八戸ブックセンターは、図書館の様な施設としてではなく、市内中心の複合商業ビル「ガーデンテラス」のテナントスペースに入り、「八戸に『本好き』を増やし、八戸を『本のまち』にするための、あたらしい『本のある暮らしの拠点』」をコンセプトに運営される。広い店内にはおよそ8000冊の本が並び、飲み物を片手に店内を見歩いたり、ハンモックに腰掛け気になる本を確認出来る等、従来の“本屋”や市営と言うイメージに捉われない方針が見える。

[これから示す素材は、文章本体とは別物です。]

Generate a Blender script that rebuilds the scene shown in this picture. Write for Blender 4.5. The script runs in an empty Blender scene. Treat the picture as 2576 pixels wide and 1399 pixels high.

書店のオープンを歓迎する人々がいる一方、書店のあり方に疑問を持つ人々もいる。近隣には市立図書館が存在する事や、売り上げ目標2000万円に対し経費が6000万円かかり現状年間4000万円の赤字が見込まれるとされる事、また立地が八戸の中心にあるために離れた地域への効果を疑う声もある。若年層に対する読書推進や非営利施設である図書館の運営と異なり、“書店”と言う商業施設を市が運営する以上、効果について注目が集まるのは当然と言える。

全国には他に北海道礼文町など5つの市町村に公営書店があるが、いずれも図書館や書店の消滅に対する対策として行われており、市立図書館が存在する八戸市では図書館との兼ね合いあるいは住み分けをどうするのかと言う問題もある。

これから、八戸ブックセンター及び「本のまち構想」が更にどの様な進展を見せるのか、これからも注目していきたい。